A big move for Mikro

The Jerusalem Theater is finally hosting a repertory troupe.

Mikro Theater (photo credit: GADI DAGON)
Mikro Theater
(photo credit: GADI DAGON)
In days of yore, theater troupes would schlep their show along dusty and muddy roads, popping into towns and villages to offer the locals some entertainment and a brief respite from their daily grind. That is something Irena Gorelik, head of the Mikro Theater company, can fully appreciate.
Gorelik made aliya from the former Soviet Union in 1994, already a seasoned theater professional. She quickly set about forming the Mikro company in her new hometown of Jerusalem, working out of bomb shelters and assorted other facilities. After a decade-long nomadic existence, Mikro finally found a long-term base in the smaller of the Khan Theater’s two halls.
Now, another decade on, she and her troupe have moved into much grander premises, becoming the first repertory theater company to set up shop within the Jerusalem Theater complex. The move not only provides Mikro with a highly respectable and plush home, it gives the host arts center the opportunity to house a bona fide repertory company within its walls in addition to the vast array of outside productions it puts on year round.
Mikro officially opened for business last month with a reception attended by Mayor Nir Barkat and other notables. Afterward, there was a performance based on Isaac Bashevis Singer’s 1983 novel Teibele and Her Demon, which Gorelik directed.
In October, the theater chief says, the company had a fruitful warm-up for its debut offering at the Jerusalem Theater, one that took her back to her old stomping grounds: “We took part in a large festival in Russia, in a city called Saratov, where I used to live and work. There were lots of big [theater] companies, from Moscow and other places. It was a great experience.”
It is no secret that the arts and culture industry here – as in many other countries around the world – has seen better days in terms of financial support. Cultural institutions across the spectrum say they are strapped for cash and that the state allocates only a minuscule proportion of the annual budget to the arts. So how did Gorelik manage to secure such a prestigious berth? “You can have the long version or the short version,” proffers the director with a mischievous twinkle in her eye, skirting around the question. She prefers to take a positive approach to her craft and to thespian endeavor as a whole. “Everybody complains about not having funds, but I think we shouldn’t complain. We are the ones who want to create art. No one forces us to do this. We choose to do theater ourselves, even if it is a tough choice.”
She made her own career choice at the age of 20.
“I was at university when I was offered a post in theater, on trial, and I stayed,” she recalls. She had to work her way up a long ladder to get to her current position. “I started out as a stage assistant in charge of literary research, and all kinds of things.”
And if she had any misgivings about playing such a junior role in the theater hierarchy, she was soon disabused of any griping. “I remember, one day I met a veteran member of the theater company in Saratov, and he said to me, ‘Isn’t it amazing that we do what we love, in theater, and we even get paid for it! I am so happy to be working here, and they even pay for me it!’ I took that on board, and that has remained with me ever since.”
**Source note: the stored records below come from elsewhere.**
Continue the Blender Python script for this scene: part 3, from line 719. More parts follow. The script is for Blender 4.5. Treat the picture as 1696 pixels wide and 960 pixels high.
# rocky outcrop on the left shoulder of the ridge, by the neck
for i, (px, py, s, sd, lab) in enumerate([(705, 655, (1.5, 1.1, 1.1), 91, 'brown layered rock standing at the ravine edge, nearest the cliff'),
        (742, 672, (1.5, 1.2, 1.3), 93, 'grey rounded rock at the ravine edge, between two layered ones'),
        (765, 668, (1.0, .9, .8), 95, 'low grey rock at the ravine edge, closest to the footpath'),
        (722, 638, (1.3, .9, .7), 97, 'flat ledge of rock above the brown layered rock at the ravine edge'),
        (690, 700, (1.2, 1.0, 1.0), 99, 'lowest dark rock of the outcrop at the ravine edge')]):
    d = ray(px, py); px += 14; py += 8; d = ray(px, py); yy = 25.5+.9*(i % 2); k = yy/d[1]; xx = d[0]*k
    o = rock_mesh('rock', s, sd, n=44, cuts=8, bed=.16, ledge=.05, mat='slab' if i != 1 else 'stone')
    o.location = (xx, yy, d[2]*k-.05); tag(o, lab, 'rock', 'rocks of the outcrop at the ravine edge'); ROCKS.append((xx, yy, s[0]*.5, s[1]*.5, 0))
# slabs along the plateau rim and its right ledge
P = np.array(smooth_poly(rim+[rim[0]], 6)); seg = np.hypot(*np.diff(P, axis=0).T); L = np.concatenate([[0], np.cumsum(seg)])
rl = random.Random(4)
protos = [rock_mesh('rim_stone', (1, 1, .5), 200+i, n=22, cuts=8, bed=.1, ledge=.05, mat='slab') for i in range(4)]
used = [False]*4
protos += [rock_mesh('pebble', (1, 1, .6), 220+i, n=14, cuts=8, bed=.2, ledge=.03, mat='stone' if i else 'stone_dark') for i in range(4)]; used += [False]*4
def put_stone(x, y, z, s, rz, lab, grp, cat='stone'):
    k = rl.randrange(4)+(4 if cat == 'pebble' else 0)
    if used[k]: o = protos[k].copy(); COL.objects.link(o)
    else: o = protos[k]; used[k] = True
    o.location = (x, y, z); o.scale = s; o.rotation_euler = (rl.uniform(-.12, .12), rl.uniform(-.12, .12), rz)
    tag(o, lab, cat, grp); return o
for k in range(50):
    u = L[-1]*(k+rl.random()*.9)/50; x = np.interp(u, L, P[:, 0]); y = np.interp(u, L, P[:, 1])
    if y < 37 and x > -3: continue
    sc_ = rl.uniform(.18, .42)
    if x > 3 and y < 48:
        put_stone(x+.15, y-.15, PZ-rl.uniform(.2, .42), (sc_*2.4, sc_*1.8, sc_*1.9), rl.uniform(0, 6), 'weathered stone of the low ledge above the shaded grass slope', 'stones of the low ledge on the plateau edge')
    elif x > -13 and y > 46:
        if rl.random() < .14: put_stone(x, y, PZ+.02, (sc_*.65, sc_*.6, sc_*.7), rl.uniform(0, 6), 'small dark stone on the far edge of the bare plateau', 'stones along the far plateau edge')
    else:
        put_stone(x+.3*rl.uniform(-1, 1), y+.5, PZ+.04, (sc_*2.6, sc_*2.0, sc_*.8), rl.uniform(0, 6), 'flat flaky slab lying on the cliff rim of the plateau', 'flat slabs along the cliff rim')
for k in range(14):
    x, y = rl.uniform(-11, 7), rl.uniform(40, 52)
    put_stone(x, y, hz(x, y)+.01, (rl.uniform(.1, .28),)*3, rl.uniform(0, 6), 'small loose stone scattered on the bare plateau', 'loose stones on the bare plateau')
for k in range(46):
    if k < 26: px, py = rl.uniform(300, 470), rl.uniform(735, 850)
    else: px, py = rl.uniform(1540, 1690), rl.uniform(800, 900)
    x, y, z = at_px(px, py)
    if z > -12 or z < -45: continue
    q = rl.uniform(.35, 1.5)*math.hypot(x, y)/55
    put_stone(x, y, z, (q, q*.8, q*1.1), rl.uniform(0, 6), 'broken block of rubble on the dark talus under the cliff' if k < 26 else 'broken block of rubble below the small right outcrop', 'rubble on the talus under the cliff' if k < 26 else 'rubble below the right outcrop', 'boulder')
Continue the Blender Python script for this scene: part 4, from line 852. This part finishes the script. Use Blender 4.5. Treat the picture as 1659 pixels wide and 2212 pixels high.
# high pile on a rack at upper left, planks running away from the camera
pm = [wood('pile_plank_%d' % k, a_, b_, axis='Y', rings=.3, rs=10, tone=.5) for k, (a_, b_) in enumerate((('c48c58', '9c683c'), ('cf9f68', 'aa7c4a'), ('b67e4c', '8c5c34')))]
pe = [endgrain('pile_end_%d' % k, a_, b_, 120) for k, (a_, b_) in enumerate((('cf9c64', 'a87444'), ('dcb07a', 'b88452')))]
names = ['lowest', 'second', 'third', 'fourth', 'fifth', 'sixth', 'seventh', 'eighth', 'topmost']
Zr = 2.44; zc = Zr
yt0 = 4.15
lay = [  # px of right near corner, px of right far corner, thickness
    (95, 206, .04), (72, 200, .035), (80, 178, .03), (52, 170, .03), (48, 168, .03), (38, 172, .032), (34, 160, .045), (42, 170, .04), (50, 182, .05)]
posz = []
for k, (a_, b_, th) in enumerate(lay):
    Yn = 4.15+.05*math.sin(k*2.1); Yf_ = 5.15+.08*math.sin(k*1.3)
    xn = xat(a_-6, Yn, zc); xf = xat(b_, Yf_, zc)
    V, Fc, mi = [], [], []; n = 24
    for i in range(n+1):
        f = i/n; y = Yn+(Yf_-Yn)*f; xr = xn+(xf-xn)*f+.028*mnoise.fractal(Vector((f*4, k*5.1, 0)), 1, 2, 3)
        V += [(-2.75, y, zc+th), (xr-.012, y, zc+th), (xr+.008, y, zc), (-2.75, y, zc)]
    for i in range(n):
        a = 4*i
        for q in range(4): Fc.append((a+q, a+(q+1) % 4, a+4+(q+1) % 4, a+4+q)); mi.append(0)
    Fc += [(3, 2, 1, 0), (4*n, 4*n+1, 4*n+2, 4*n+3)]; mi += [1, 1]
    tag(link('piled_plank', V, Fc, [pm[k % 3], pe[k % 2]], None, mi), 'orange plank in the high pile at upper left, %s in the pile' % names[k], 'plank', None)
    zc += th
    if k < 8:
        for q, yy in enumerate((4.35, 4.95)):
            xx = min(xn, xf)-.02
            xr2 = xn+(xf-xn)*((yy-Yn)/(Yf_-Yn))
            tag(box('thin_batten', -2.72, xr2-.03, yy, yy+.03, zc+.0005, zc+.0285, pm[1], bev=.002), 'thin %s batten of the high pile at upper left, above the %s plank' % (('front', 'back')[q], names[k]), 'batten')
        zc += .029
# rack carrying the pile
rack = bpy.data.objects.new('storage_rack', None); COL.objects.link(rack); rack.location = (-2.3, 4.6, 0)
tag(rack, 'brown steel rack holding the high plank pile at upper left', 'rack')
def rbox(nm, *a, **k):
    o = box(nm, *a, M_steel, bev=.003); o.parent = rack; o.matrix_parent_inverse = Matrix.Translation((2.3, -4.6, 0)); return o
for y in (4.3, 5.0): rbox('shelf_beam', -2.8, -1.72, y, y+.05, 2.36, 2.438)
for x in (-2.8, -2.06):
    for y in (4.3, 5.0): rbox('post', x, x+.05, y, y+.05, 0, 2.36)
While she’s glad she can put food on the table doing something she loves, Gorelik is also aware of the importance of providing people with nourishment for the soul.
“Since the beginning of humanity, people have engaged in all kinds of art, drawing on cave walls and all sorts of things,” she notes. “So you could say that we satisfy a basic human need, like food.”
In a perfect world, she would be more than happy just to do her beloved work without giving too much thought to financial remuneration. “There are all sorts of studios – sort of incubators of theatrical work – in which young actors work and create. They come with all sorts of wonderful ideas and develop them without thinking about getting paid. That’s really where you get strong ideas and daring works. Later in life, of course, people have all sorts of responsibilities and bills to pay, and then you get jealous and start to worry about how much others are getting paid. I hate all that.”
In fact, she says, she managed to get by for quite a while without being overly “burdened” by financial matters. “We worked without money for 10 years. After I made aliya, 20 years ago, I started out with a studio and worked with a bunch of eager teenagers who wanted to learn. I didn’t even have a bomb shelter to work out of, just a room I got from the municipality.”
The city may have provided her with modest premises, but she didn’t get much more in the way of encouragement.
“People at the municipality said I was crazy,” she chuckles. “But we just kept going.”
If she has any particular trait that keeps her on an even keel, it is a well-developed capacity to bide her time.
“We built up slowly, over the course of 20 years,” she states. “There is a story about someone in London who had a beautiful garden, and people asked him how come his lawn was so lush and the flowers so healthy-looking.
He said it was quite easy, and that all you needed was 300 years of work, and water and love.”
Gorelik may have a long way to go to hit that benchmark, but she has clearly nurtured Mikro – which is named after her late father’s own theater back in Saratov – with great care and patience. Last Wednesday’s performance of Teibele and Her Demon, which starred Sima Goren and Michael Gorodin, indicated there was plenty of quality in the company, and there are five other Mikro Theater productions up and running – among them a delightful play based on Meir Shalev’s novel As a Few Days.